# Exercise:
Retype the lines beneath this one, from the first through the line containing "S = bpy.context.scene; COL = S.collection". Pictures are left out.

········

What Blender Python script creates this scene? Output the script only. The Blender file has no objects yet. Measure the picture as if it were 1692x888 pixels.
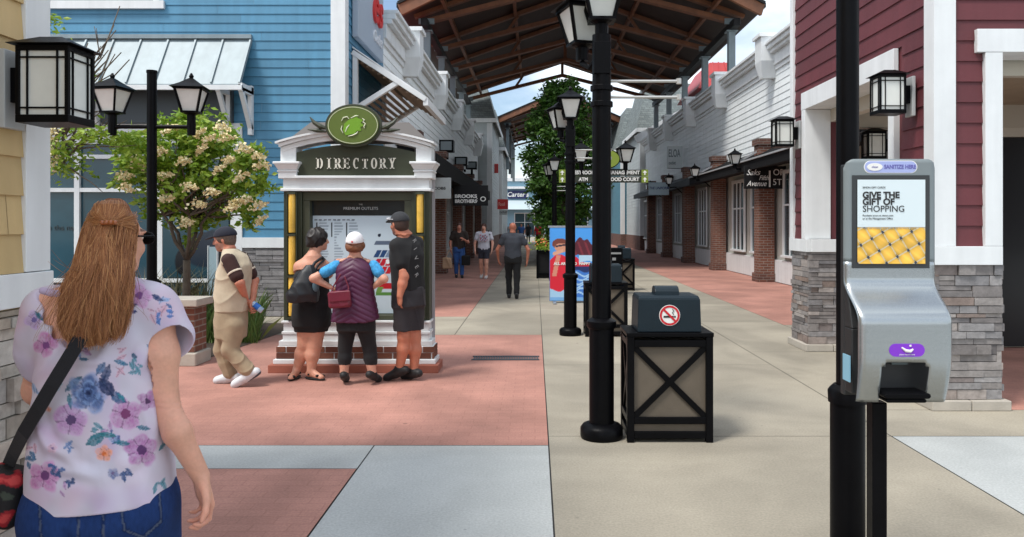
import bpy, math, random
import numpy as np
from mathutils import Vector, Matrix, noise as mnoise
R = math.radians
random.seed(7); rng = np.random.default_rng(7)
S = bpy.context.scene; COL = S.collection

# ---------------------------------------------------------------- camera, sky, sun, exposure
F, H, U0, V0, K = 900.0, 1.6, 627.0, 193.0, 630/462      # focal length in photo units, eye height, vanishing point
cd = bpy.data.cameras.new('camera'); cam = bpy.data.objects.new('camera', cd); COL.objects.link(cam); S.camera = cam
cam.location = (0, 0, H); cam.rotation_euler = (R(90), 0, 0)
cd.sensor_width = 36; cd.lens = 27; cd.shift_x = -27/1200; cd.shift_y = -51.8/1200
cd.clip_start = .05; cd.clip_end = 1000
wd = bpy.data.worlds.new('World'); S.world = wd; wd.use_nodes = True
nt = wd.node_tree; nt.nodes.clear()
def wn(t, **k):
    n = nt.nodes.new(t)
    for a, b in k.items(): setattr(n, a, b)
    return n
SUN_EL, SUN_AZ = 60, 230
sky = wn('ShaderNodeTexSky', sky_type='NISHITA', sun_disc=False, sun_elevation=R(SUN_EL), sun_rotation=R(SUN_AZ))
sky.dust_density = 1.5
tc = wn('ShaderNodeTexCoord'); mp = wn('ShaderNodeMapping'); mp.inputs['Scale'].default_value = (1, 1, 2.2)
mp.inputs['Location'].default_value = (.3, .1, .45)
nz = wn('ShaderNodeTexNoise'); nz.inputs['Scale'].default_value = 2.6; nz.inputs['Detail'].default_value = 8; nz.inputs['Roughness'].default_value = .55
rp = wn('ShaderNodeValToRGB'); rp.color_ramp.elements[0].position = .36; rp.color_ramp.elements[1].position = .58
nz2 = wn('ShaderNodeTexNoise'); nz2.inputs['Scale'].default_value = 5; nz2.inputs['Detail'].default_value = 6
cr = wn('ShaderNodeValToRGB'); cr.color_ramp.elements[0].color = (6.2, 6.9, 7.6, 1); cr.color_ramp.elements[1].color = (9.0, 9.3, 9.6, 1)
cr.color_ramp.elements[0].position = .35; cr.color_ramp.elements[1].position = .62
mx = wn('ShaderNodeMix', data_type='RGBA'); bg = wn('ShaderNodeBackground'); bg.inputs[1].default_value = .115
wo = wn('ShaderNodeOutputWorld'); L = nt.links.new
L(tc.outputs['Generated'], mp.inputs[0]); L(mp.outputs[0], nz.inputs['Vector']); L(nz.outputs['Fac'], rp.inputs[0])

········

# Result:
What Blender Python script creates this scene? Output the script only. The Blender file has no objects yet. Measure the picture as if it were 1692x888 pixels.
import bpy, math, random
import numpy as np
from mathutils import Vector, Matrix, noise as mnoise
R = math.radians
random.seed(7); rng = np.random.default_rng(7)
S = bpy.context.scene; COL = S.collection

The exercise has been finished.